While Republicans as a whole are in that precarious position on immigration, Sen. Patrick personally finds himself in a similar quandary.
Some of Patrick’s biggest supporters, including Dr. Steve Hotze of Houston, worked hard and successfully in 2012 to insert language into the party’s platform supporting a robust guest worker program. The language has become known as The Texas Solution. Previously, the party favored enforcement-only when it comes to immigration laws; meaning they’d prefer deportation as the remedy for 11 million or so undocumented people in the United States.
This year, Hotze has recorded this video asking delegates to keep the guest worker language. Former RPTChairman George Strake has done likewise.
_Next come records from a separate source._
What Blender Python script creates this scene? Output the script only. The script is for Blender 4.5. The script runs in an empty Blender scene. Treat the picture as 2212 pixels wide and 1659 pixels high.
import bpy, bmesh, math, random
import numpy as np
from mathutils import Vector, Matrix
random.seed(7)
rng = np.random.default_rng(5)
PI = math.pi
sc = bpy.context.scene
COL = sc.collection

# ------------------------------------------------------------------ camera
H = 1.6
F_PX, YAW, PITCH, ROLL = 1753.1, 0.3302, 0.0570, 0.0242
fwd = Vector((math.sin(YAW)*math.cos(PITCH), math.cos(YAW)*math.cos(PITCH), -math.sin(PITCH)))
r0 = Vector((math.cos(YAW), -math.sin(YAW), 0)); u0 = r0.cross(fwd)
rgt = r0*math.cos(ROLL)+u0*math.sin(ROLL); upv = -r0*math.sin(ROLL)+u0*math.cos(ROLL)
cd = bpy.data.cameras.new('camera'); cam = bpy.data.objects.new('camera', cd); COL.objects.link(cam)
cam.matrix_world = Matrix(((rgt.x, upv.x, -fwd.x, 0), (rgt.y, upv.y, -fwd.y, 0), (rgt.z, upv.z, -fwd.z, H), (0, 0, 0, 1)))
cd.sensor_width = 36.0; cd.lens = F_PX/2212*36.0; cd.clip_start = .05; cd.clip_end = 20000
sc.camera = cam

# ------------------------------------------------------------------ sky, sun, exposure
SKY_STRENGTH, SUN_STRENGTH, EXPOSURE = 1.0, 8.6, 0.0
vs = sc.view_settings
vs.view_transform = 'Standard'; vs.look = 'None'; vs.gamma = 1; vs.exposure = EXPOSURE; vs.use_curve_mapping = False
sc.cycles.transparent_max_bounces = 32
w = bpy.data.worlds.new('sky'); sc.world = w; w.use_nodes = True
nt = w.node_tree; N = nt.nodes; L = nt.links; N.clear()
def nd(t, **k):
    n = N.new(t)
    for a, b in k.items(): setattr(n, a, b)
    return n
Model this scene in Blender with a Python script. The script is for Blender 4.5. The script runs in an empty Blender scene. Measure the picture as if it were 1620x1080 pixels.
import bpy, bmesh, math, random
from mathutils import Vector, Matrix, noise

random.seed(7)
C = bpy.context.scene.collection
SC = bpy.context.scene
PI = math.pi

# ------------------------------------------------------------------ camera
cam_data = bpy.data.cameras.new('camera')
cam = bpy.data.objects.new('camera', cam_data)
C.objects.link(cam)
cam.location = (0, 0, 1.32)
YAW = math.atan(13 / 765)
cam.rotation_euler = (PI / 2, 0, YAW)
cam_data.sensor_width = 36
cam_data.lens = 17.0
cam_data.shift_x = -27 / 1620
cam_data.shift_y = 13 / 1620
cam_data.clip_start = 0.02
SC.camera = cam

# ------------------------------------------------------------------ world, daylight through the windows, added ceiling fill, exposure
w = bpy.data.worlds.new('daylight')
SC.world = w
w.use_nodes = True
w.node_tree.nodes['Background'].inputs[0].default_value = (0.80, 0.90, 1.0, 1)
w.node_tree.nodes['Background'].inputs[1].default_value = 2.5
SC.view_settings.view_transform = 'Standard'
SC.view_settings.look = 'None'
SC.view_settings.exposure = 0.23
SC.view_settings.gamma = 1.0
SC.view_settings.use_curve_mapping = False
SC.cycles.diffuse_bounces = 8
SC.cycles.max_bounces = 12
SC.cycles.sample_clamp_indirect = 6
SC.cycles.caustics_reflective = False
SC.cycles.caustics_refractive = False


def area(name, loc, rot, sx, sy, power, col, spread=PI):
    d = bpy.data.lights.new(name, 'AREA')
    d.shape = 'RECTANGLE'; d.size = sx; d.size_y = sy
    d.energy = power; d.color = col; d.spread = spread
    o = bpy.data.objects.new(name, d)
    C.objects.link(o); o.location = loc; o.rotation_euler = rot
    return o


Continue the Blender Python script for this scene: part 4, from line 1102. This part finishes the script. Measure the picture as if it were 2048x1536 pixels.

Just two months ago, Patrick said he would oppose the guest worker language. Now that he’s made it through his primary, the GOP nominee for Lite Guv is working to soften his tone. Still, he answered a question about it on WFAA television on Sunday by first stressing he was against the platform change in 2012 and then saying the border must first be secured before anything else can happen. Star-Telegram columnist Bud Kennedy, who asked the question of Patrick, would later call the response a non-answer.
Meantime, the furor over the denial of a booth at the convention to gay Republicans has not gone unnoticed by immigration hardliners.
GOP Chairman Steve Munisteri has said the Log Cabin Republicans were denied a chance to purchase a booth because their position on gay marriage runs counter to the party’s platform, which states in part that homosexuality is “contrary to the fundamental, unchanging truths that have been ordained by God.”
The rejection drew the attention of a group called Protect Texas. They, like former RPT Chair Cathie Adams and others, are opposed to the current guest worker language and – in an interesting twist – the group has now suggested the exclusion of gay Republicans could lay the groundwork for GOP leadership to keep immigration hardliners from having their say at the convention as well.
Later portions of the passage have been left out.